Dalam skenario polusi tinggi, AI menghitung, dunia akan mencapai kenaikan suhu hingga 2 C sekitar tahun 2050. Polusi yang lebih rendah dapat mencegah kenaikan suhu 2 C hingga tahun 2054.
Dan di situlah AI benar-benar berbeda dengan para ilmuwan yang telah meramalkan menggunakan model komputer yang didasarkan pada pengamatan sebelumnya.
Temuan ini berbeda dengan laporan Panel Antar-pemerintah tentang Perubahan Iklim Perserikatan Bangsa-Bangsa (UNFCC) tahun 2021 bahwa skenario polusi rendah yang sama akan membuat dunia mendorong melewati 2 derajat celsius pada tahun 2090-an.
Ilmuwan iklim Universitas Cornell, Natalie Mahowald, yang bukan bagian dari studi Diffenbaugh, tetapi merupakan bagian dari IPCC, mengatakan kepada AP bahwa studi itu masuk akal, sesuai dengan apa yang diketahui para ilmuwan, tetapi tampaknya sedikit lebih pesimistis.
Ada banyak kekuatan dalam menggunakan AI dan di masa depan mungkin terbukti menghasilkan proyeksi lebih baik, tetapi diperlukan lebih banyak bukti sebelum menyimpulkan itu, kata Mahowald.
KOMPAS/PRIYOMBODO
Awan gelap menaungi perairan Selat Sunda saat feri penyeberangan melintas menuju Pelabuhan Merak, Banten, Rabu (28/12/2022).
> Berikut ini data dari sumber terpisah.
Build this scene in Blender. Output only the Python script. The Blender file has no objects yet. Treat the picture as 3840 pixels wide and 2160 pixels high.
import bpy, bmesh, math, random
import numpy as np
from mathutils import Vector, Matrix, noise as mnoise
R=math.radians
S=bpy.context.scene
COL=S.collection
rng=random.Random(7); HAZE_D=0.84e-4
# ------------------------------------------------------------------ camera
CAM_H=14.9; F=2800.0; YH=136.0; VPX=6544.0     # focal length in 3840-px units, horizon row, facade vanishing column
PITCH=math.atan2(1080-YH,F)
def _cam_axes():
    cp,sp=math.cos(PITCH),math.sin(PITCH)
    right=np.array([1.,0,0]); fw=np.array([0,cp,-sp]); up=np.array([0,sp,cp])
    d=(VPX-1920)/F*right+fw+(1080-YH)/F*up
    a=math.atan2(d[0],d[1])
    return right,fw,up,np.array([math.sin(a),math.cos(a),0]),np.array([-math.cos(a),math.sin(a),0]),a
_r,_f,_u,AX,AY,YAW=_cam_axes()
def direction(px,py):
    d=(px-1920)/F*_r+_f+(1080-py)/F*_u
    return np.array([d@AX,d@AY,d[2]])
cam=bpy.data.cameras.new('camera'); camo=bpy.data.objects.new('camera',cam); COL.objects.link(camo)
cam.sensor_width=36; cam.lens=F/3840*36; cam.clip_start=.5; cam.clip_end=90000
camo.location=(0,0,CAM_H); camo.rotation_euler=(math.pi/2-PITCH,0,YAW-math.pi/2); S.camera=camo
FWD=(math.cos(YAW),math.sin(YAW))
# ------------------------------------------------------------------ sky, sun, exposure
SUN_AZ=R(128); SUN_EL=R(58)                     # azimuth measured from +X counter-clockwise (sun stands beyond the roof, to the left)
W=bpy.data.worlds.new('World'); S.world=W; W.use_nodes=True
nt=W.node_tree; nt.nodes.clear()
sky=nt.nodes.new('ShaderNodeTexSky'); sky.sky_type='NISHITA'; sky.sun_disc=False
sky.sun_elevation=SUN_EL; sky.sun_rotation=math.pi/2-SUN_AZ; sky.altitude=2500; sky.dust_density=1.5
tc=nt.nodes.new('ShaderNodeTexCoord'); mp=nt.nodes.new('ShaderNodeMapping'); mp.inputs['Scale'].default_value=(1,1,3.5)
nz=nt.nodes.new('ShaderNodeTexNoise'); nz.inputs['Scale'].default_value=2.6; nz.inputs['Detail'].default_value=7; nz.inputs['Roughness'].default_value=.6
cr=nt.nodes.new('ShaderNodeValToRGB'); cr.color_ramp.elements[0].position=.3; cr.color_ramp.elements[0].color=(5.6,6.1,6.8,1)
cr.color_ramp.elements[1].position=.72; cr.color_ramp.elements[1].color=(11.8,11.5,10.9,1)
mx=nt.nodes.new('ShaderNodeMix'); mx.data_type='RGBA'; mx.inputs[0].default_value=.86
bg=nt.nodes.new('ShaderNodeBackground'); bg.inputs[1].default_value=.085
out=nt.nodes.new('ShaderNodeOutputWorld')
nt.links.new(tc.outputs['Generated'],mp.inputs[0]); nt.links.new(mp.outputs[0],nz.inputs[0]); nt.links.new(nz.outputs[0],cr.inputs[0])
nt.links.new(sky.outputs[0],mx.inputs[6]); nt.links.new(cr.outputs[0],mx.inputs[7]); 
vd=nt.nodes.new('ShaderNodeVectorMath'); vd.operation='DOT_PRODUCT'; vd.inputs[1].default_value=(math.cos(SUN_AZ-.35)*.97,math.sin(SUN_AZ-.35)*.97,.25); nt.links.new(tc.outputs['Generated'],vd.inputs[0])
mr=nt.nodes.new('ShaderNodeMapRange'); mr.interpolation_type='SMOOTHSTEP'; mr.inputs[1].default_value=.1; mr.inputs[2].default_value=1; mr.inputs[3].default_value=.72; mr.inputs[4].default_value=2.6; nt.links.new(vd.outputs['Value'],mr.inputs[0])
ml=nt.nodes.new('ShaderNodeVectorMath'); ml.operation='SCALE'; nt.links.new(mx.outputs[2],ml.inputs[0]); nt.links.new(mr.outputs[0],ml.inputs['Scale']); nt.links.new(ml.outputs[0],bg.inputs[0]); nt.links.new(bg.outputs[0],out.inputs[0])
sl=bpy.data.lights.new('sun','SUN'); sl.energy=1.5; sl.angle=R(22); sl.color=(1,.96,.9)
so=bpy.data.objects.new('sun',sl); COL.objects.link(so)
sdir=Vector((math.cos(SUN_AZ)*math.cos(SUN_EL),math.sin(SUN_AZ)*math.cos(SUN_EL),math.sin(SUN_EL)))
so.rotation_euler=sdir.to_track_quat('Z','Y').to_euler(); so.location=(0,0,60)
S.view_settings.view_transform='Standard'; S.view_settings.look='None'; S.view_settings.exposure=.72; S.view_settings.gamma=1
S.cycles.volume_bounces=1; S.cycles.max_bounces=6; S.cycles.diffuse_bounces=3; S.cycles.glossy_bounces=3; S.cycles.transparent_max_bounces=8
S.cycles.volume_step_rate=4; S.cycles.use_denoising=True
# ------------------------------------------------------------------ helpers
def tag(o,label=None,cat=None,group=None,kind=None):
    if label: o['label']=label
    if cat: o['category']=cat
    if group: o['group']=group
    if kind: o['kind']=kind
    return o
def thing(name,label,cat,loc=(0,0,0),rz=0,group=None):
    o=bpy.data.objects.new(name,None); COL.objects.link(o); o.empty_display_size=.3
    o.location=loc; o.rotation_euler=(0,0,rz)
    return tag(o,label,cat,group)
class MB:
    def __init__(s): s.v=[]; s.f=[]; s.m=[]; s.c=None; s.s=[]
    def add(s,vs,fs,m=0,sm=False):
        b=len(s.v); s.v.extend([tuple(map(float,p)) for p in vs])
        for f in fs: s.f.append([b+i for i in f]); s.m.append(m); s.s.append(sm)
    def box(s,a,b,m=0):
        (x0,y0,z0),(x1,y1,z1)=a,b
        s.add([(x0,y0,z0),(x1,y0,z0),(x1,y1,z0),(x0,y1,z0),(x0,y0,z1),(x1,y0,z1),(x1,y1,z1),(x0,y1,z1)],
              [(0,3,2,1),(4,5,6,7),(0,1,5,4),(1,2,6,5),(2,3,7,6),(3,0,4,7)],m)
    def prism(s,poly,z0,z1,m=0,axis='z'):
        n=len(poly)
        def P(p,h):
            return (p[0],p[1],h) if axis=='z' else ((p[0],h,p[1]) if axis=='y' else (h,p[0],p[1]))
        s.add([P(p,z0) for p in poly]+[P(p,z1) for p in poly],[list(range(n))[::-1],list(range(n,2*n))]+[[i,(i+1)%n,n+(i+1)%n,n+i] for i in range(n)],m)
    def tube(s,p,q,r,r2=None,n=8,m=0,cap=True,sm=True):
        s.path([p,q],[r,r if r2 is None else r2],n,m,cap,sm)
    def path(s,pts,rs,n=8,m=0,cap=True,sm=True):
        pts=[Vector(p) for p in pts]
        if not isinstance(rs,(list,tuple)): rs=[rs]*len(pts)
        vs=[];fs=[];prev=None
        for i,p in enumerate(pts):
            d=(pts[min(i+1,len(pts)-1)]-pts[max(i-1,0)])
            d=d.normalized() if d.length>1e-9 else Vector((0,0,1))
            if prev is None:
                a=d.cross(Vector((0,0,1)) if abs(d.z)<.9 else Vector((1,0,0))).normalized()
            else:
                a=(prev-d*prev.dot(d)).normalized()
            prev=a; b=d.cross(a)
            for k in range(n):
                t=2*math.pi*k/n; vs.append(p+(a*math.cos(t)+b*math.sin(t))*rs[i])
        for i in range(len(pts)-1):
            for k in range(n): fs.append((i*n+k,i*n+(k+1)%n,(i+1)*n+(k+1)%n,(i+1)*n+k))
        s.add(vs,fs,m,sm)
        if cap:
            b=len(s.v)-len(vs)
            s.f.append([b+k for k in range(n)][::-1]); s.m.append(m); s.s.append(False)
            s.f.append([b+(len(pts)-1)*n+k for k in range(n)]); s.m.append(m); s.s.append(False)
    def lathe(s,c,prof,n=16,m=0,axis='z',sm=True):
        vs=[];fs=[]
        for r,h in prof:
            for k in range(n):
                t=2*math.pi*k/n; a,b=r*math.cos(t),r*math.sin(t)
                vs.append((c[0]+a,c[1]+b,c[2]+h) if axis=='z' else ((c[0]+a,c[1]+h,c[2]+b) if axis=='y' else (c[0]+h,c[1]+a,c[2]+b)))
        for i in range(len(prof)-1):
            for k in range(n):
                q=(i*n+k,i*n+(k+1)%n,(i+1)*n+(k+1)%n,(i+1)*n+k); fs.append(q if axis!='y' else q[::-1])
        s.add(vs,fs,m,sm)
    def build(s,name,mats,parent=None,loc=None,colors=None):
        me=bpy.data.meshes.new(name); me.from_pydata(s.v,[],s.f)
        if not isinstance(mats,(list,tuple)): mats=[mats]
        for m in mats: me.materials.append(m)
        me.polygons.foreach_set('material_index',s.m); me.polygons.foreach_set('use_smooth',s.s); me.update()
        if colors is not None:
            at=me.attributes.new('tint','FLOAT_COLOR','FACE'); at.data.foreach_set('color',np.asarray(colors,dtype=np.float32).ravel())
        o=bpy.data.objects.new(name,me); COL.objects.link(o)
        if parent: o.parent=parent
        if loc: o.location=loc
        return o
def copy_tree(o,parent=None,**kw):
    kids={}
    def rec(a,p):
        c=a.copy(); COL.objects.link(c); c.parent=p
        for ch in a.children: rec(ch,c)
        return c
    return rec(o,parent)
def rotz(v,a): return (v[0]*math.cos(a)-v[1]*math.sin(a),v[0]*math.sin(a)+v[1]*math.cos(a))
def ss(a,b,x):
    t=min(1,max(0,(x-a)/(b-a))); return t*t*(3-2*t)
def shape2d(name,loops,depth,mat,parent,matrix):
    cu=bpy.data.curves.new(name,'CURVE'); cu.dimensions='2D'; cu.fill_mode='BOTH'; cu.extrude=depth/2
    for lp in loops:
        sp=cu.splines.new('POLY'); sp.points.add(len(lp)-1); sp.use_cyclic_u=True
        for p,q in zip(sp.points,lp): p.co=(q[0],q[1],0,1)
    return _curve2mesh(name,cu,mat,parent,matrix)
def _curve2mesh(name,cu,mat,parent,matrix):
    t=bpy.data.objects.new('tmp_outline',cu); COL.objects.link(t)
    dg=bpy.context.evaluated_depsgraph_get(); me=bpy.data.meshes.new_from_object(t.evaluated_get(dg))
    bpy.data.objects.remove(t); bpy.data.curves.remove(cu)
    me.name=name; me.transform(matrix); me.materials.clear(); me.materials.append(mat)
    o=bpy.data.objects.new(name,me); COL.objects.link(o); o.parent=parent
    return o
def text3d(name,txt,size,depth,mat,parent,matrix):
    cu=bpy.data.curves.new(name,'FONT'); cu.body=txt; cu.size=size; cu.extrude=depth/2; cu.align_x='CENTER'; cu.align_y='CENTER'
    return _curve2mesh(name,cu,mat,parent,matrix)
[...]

Badan Meteorologi, Klimatologi, dan Geofisika memprediksi potensi cuaca ekstrem berupa hujan angin sejak Selasa (27/12/2022) hingga awal tahun 2023.
Menurut Diffenbaugh, ilmuwan iklim biasanya memakai banyak simulasi model komputer, beberapa panas dan beberapa dingin, dan kemudian mencari tahu mana yang melakukan pekerjaan terbaik. Namun, hal itu kerap berdasarkan pada kinerja mereka di masa lalu atau dalam simulasi masa lalu.
Sementara apa yang dilakukan AI lebih sesuai dengan sistem iklim sekarang. ”Penggunaan alat yang sangat kuat ini mampu mengambil informasi dan mengintegrasikannya dengan cara yang tidak dapat dilakukan oleh pikiran manusia, baik atau buruk,” kata Diffenbaugh.
Setiap tahun, negosiator iklim pemerintah di pertemuan PBB tentang iklim menyatakan mereka berhasil ”menjaga 1,5 derajat celsius hidup”. Studi terbaru ini menunjukkan begitu banyak pemanasan. Jadi, apa pun upaya mengurangi polusi beberapa tahun ke depan, dunia akan mencapai 1,5 derajat celsius satu dekade lagi.
Antisipasi bencana
Potensi terlampauinya ambang batas pemanasan global 1,5 C ini akan membawa konsekuenasi besar bagi Bumi. Sebelumnya, telah ada konsensus di antara ilmuwan iklim, bahwa jika pemanasan global melampui ambang batas ini, upaya untuk mempertahankan Bumi sebagai tempat hidup akan semakin sulit dilakukan.
Rekonstruksi catatan sejarah iklim menunjukkan, selama 12.000 tahun terakhir, kehidupan dapat berkembang di Bumi pada suhu rata-rata tahunan global sekitar 14 derajat celsius. Seperti diharapkan dari perilaku sistem yang kompleks, suhunya bervariasi, tetapi tidak pernah menghangat lebih dari sekitar 1,5 C selama rezim iklim relatif stabil ini.
KOMPAS/HENDRA A SETYAWAN
Mendung tebal menggelayut di kawasan selatan Jakarta sesaat sebelum hujan turun, Senin (23/12/2019). Badan Meteorologi, Klimatologi, dan Geofisika memperkirakan sebagian besar wilayah Indonesia akan melewati perubahan cuaca ekstrem. Kondisi itu diprediksi berlangsung pada Desember 2019 hingga Januari 2020. Perubahan cuaca ekstrem ditengarai berlangsung pada siang hingga sore hari.
Saat ini, dengan suhu dunia 1,2 C lebih hangat daripada masa pra-industri, orang sudah mengalami dampak perubahan iklim di lebih banyak lokasi, lebih banyak bentuk, dan pada frekuensi dan amplitudo yang lebih tinggi.
Proyeksi model iklim menunjukkan pemanasan di atas 1,5 C akan secara dramatis meningkatkan risiko peristiwa cuaca ekstrem, kebakaran hutan lebih sering dengan intensitas lebih tinggi, kenaikan permukaan laut, serta perubahan pola banjir dan kekeringan dengan implikasi runtuhnya sistem pangan.
Selain itu, ke depan dapat terjadi transisi mendadak. Dampak transisi mendadak tersebut akan menimbulkan tantangan besar pada skala lokal hingga global.